>> start
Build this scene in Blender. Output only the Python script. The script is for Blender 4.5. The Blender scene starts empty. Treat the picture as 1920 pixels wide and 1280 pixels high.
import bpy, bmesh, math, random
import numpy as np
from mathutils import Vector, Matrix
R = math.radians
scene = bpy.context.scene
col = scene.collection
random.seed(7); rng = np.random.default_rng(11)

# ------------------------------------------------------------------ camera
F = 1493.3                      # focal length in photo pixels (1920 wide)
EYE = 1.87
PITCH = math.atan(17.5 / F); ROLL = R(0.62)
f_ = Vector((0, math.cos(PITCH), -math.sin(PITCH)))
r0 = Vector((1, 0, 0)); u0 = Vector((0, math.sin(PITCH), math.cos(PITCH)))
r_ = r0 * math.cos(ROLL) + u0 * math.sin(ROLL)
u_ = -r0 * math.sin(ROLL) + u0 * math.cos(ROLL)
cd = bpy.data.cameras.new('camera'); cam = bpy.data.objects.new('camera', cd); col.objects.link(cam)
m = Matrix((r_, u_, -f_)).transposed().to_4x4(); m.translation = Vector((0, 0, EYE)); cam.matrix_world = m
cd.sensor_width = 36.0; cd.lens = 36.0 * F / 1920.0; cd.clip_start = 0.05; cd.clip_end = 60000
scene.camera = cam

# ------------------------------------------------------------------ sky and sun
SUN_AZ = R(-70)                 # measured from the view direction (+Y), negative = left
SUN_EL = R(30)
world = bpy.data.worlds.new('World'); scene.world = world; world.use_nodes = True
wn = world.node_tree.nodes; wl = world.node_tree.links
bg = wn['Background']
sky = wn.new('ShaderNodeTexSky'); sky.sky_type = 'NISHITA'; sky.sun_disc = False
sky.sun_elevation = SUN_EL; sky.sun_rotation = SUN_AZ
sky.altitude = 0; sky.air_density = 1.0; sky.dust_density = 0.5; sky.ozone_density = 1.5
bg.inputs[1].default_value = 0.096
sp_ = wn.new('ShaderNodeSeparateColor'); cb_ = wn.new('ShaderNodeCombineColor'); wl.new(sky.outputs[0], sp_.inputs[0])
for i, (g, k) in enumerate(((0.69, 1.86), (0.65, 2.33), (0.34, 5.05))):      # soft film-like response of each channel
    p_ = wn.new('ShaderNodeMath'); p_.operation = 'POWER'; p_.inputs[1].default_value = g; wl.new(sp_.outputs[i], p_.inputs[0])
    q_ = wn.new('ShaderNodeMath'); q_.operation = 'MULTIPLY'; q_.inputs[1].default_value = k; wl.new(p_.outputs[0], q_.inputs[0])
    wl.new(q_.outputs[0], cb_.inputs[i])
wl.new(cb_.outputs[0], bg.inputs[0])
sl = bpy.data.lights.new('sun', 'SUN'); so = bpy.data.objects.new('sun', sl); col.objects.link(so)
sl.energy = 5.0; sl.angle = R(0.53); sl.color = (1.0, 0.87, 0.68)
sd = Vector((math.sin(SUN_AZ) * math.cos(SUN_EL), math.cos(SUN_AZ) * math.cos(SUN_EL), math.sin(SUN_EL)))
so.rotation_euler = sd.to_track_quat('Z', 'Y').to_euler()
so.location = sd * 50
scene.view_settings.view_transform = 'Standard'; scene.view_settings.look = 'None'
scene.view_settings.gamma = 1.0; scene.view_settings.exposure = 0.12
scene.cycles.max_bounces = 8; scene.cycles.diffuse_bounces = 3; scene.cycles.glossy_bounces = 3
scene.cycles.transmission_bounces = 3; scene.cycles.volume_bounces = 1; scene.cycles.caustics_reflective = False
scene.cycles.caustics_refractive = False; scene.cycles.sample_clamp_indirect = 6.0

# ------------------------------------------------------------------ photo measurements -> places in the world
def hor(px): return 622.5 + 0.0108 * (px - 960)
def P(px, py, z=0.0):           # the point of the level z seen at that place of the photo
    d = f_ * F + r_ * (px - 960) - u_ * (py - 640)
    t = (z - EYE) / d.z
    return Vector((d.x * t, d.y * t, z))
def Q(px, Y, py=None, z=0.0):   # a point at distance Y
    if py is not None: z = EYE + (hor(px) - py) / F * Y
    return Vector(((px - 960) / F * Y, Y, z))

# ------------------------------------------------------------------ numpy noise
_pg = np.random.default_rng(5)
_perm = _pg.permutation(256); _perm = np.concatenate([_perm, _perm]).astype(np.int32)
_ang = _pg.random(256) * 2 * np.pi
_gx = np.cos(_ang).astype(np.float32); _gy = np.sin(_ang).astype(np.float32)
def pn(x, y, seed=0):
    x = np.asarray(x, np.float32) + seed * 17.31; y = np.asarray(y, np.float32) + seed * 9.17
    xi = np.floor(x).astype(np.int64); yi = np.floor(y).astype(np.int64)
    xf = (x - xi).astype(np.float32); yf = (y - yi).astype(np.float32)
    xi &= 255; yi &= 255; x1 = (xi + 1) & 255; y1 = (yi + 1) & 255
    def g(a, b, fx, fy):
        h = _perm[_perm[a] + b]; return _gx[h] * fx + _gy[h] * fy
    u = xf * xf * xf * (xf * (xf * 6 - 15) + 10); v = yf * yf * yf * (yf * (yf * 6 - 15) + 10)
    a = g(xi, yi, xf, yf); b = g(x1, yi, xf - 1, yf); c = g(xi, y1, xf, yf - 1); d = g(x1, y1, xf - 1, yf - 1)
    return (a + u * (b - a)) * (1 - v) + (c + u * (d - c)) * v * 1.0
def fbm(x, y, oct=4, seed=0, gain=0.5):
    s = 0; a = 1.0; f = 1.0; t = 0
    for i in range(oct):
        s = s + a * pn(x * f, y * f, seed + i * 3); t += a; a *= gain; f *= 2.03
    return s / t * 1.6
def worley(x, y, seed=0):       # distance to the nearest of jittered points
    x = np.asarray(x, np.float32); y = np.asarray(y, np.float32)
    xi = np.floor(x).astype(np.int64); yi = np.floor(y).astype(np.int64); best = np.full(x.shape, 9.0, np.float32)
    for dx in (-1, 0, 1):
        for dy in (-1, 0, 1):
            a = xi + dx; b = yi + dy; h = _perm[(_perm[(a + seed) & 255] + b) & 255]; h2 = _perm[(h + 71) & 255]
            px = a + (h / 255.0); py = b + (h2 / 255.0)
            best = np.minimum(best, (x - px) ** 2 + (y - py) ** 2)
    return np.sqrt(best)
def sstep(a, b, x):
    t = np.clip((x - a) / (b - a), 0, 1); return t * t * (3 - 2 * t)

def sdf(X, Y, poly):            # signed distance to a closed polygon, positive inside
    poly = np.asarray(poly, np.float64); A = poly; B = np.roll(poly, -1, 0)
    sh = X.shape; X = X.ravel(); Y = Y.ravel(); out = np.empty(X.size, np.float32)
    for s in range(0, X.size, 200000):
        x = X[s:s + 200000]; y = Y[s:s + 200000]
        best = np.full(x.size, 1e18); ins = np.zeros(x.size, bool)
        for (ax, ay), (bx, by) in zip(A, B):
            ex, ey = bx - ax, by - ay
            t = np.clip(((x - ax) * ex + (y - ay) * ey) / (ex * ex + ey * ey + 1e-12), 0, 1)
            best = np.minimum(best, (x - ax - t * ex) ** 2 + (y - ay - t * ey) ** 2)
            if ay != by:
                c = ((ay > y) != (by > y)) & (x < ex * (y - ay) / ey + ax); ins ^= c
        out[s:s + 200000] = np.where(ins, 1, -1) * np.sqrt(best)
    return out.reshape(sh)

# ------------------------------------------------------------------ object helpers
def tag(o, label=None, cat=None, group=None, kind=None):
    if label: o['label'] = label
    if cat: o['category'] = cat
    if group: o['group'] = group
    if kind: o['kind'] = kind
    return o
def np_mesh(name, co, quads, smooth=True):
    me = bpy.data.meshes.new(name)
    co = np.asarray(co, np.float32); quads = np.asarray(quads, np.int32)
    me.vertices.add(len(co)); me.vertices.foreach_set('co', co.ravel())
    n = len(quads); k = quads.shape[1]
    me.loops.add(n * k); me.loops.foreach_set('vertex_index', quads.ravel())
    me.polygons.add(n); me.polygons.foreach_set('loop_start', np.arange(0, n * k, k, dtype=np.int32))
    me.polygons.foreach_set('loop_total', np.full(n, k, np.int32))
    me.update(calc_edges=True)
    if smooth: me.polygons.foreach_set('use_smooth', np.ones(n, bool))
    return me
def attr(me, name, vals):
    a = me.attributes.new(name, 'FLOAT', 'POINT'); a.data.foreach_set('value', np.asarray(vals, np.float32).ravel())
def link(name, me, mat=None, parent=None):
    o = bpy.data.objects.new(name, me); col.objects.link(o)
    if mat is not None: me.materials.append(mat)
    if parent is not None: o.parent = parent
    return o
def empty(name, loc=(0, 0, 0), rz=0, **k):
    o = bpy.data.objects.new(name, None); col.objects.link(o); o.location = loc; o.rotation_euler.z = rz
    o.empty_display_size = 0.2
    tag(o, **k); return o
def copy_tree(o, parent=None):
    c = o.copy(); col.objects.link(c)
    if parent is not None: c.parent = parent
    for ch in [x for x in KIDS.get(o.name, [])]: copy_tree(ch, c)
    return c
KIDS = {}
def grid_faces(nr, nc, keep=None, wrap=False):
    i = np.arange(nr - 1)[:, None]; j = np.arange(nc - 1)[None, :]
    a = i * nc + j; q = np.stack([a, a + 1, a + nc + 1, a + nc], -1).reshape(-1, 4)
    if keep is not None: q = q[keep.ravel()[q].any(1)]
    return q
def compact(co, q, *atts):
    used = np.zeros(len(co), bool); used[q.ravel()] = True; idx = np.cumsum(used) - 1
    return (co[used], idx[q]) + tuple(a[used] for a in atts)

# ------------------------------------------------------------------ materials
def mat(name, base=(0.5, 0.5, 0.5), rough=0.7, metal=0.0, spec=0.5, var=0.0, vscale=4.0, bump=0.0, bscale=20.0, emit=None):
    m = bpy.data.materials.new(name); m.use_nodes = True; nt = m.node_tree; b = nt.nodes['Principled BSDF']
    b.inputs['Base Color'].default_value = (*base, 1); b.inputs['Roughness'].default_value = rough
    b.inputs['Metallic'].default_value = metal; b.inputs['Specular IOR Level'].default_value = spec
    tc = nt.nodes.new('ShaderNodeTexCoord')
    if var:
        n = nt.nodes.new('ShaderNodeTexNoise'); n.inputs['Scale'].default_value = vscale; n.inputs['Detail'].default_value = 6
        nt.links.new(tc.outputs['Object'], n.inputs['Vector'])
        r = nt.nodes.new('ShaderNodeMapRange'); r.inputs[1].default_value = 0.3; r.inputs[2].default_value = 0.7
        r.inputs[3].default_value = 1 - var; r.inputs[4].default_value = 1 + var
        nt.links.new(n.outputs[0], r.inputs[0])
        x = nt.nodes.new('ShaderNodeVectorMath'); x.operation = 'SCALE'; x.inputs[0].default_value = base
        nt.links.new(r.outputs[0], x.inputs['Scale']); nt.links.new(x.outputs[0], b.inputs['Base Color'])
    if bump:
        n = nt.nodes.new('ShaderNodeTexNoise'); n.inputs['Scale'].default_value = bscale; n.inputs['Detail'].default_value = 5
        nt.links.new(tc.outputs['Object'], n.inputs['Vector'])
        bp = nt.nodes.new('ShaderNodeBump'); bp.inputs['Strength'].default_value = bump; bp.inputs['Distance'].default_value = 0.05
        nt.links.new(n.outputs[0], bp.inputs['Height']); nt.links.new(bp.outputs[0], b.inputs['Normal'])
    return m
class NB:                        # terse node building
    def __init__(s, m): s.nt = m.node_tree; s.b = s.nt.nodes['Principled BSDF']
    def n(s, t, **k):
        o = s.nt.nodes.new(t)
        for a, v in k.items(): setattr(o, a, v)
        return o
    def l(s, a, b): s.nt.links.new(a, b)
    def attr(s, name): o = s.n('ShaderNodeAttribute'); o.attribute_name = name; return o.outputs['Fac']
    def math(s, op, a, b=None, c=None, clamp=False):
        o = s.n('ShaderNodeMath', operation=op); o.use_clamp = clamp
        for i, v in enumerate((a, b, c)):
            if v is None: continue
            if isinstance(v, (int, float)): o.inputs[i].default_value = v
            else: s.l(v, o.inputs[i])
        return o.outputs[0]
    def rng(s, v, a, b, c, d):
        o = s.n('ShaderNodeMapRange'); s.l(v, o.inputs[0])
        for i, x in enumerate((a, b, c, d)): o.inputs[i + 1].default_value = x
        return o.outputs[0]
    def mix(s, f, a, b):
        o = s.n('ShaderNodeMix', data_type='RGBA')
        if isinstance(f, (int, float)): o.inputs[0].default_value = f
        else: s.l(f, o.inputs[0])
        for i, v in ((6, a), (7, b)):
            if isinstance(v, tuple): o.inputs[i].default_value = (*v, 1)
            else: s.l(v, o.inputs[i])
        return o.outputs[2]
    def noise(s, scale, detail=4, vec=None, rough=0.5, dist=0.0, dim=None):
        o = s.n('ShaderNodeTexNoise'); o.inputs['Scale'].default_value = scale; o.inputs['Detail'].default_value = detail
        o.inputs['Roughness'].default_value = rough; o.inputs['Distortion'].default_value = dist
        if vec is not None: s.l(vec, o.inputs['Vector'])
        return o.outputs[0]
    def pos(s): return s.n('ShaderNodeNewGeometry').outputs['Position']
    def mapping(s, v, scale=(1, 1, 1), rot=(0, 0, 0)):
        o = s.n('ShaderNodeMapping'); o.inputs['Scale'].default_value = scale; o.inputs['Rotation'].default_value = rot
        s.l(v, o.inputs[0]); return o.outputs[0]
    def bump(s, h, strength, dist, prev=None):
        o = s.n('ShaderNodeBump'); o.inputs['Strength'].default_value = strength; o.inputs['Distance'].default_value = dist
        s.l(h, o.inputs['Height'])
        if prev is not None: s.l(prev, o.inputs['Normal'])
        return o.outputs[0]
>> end
Exercise requirements ▸ Determine the number of lines containing "wide". Write only that number.

Exercise solution ▸ 2